Le ton est ici donné: il s'agit de peindre une époque à travers ses grands thèmes. Le lecteur considérera facilement que la chute du régime des colonels constitue un parallèle avec la perte de la
virginité du narrateur. Ce parallélisme rapproche cependant deux éléments qu'un paradigme oppose: l'un est de la sphère politique, ultra-publique, alors que l'autre ressort de la sphère la plus
intime qui soit. Intime, mais commun: comme chacun a perdu sa virginité un jour ou l'autre, l'auteur ne s'appesantit pas sur l'épisode, se contente de l'esquisser, évacuant tout racolage et
donnant le meilleur de l'espace à la politique (bonne synthèse, presque hyperréaliste quoique concise, de la fin de la dictature des colonels), à une évocation des lieux, à la peinture d'une
époque qui fait figure de parenthèse enchantée: 1974 tombe pile poil dans la période d'immense liberté sexuelle qui a suivi l'invention de la pilule et a précédé l'apparition du sida. Politique,
sexe, routards: en trois traits essentiels, faisant preuve d'un esprit de synthèse fulgurant, Patrick Besson trace le portrait d'un temps révolu
Deuxième nouvelle du recueil, "Katiouchka" révèle une autre facette du talent de l'auteur: l'art de rédiger des dialogues décalés, quitte à donner au texte un côté "exercice de style" pourtant
parfaitement assumé. Chaque réponse est inattendue, révélant la polysémie insoupçonnée de questions dont le sens paraît évident au locuteur francophone lambda. Outre une tactique de drague (ce
serait le sens premier du texte), cette pratique peut être perçue comme une métaphore de l'incompréhension entre les cultures, d'autant plus que la nouvelle met en scène deux frères pianistes
d'Europe orientale, nommés Kundera, invités à donner des concerts aux Etats-Unis sous la férule d'une guide belge. Comment tout ce petit monde parvient-il à se comprendre? L'auteur crée par
ailleurs un rythme en faisant revenir régulièrement le membre de phrase "Nous, les Slaves...", suivi de qualités que les personnages prêtent à leur peuple, et en amenant à plusieurs reprises
la question rituelle de la parenté entre les deux frères et l'écrivain Milan Kundera - présenté tantôt comme un oncle, tantôt comme un cousin, etc. - ce qui crée une impression de flou. Et quid
de Katiouchka? C'est naturellement le diminutif de Catherine, la guide belge. Mais sachant qu'elle a tué Bronislav, l'un des deux frères, et qu'elle est l'amante de l'autre, on peut se demander
si elle n'a pas quelque chose d'un missile...

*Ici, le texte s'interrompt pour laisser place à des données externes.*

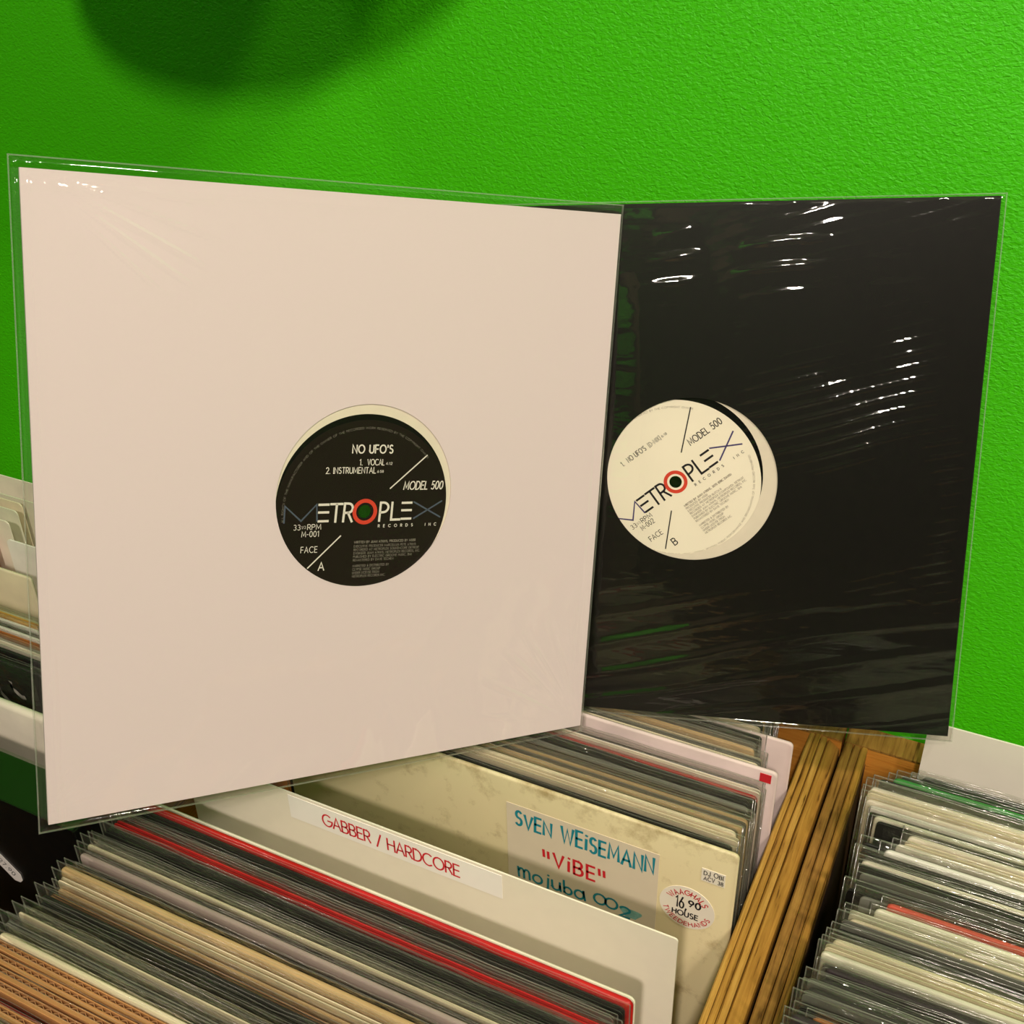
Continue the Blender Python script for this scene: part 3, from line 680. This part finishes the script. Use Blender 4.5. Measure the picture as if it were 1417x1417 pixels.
def annulus(b, cx, cy, r0, r1, z0, z1, n=96, m=0):
    R = []
    for r, z in ((r0, z1), (r1, z1), (r1, z0), (r0, z0), (r0, z1)): R.append([(cx+r*math.cos(2*math.pi*k/n), cy+r*math.sin(2*math.pi*k/n), z) for k in range(n)])
    b.rings(R, cap=False, m=m)
def pouch(parent, mats, ml, mr, mt_, mb_, z_in, ridges, h=.1575, ripple=None, nx=150):
    """clear outer pouch: front and back sheets meeting at the rim, wrinkles fanned from corners"""
    x0, x1, y0, y1 = -h-ml, h+mr, -h-mb_, h+mt_; b = MB(); n = nx
    def zf(x, y, s):
        dx = min(x-x0, x1-x); dy = min(y-y0, y1-y)
        f = lambda d: min(1, max(0, d)/.0022)**.5
        z = z_in*f(dx)*f(dy)
        inb = min(1, max(0, min(dx, dy))/.004)
        if s > 0:
            for (cx, cy, rad, amp, a0, a1, cnt) in ridges:
                px, py = x-cx, y-cy; r = math.hypot(px, py)
                if r < rad:
                    a = math.degrees(math.atan2(py, px)); t = (a-a0)/(a1-a0)
                    if 0 < t < 1:
                        q = math.sin(math.pi*t)*math.sin(math.pi*r/rad)
                        z += amp*q*max(0, math.sin(2*math.pi*cnt*t+2.2*noise.noise((t*5, cnt, 0))))**3
            if ripple: z += ripple(x, y)
            z += .00025*noise.noise((x*18, y*18, 4))*inb+.00012*noise.noise((x*60, y*45, 8))*inb
            z = max(z, z_in*.97) if inb >= 1 else z
        return s*z
    # parameter spacing denser at rim
    def grid(a, c):
        g = [a, a+.0006, a+.0014, a+.0024, a+.004]; e = [c-.004, c-.0024, c-.0014, c-.0006, c]
        return g+[a+.004+(c-a-.008)*k/n for k in range(1, n)]+e
    gx, gy = grid(x0, x1), grid(y0, y1)
    for s in (1, -1):
        i0 = len(b.v); N_ = len(gx)
        sub = 1
        for y in gy:
            for x in gx: b.v.append((x, y, zf(x, y, s)))
        for j in range(len(gy)-1):
            for k in range(N_-1):
                f = (i0+j*N_+k, i0+j*N_+k+1, i0+(j+1)*N_+k+1, i0+(j+1)*N_+k); b.f.append(f if s > 0 else f[::-1]); b.m.append(0)
    o = b.obj('plastic_pouch', mats[0], parent, True)
    # welded rim bead
    e = .00035; b = MB()
    P = [(x0, y0), (x1, y0), (x1, y1), (x0, y1)]
    for k in range(4):
        p, q = P[k], P[(k+1) % 4]
        b.box((min(p[0], q[0])-e, min(p[1], q[1])-e, -e), (max(p[0], q[0])+e, max(p[1], q[1])+e, e))
    r = b.obj('rim', mats[1], o)
    return o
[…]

L'art du non-sens et des dialogues décalés refait surface dans "Meurtre au Kalemegdan", où une journaliste se retrouve éparpillée en morceaux qu'on trouve un peu partout dans une ville
d'Europe orientale; c'est ainsi, aussi, que Patrick Besson raconte quelque chose qui pourrait être sa vie et dévoile son tropisme pro-serbe. Toutes ces idées stylistiques, souvent au service
d'une incroyable précision en dépit d'une grande concision, font que le lecteur se surprendra à sourire à cette prose, à plus d'une reprise, voire à se laisser surprendre par l'une ou
l'autre chute. Six nouvelles donc, d'une grande unité stylistique, qu'on lira avec bonheur. Et quand on sait que c'est en 1974 que Patrick Besson a publié son premier roman, on ne peut s'empêcher
à l'aspect symbolique important que cette date peut représenter pour lui.
Patrick Besson, 1974, Paris, Fayard, 2009.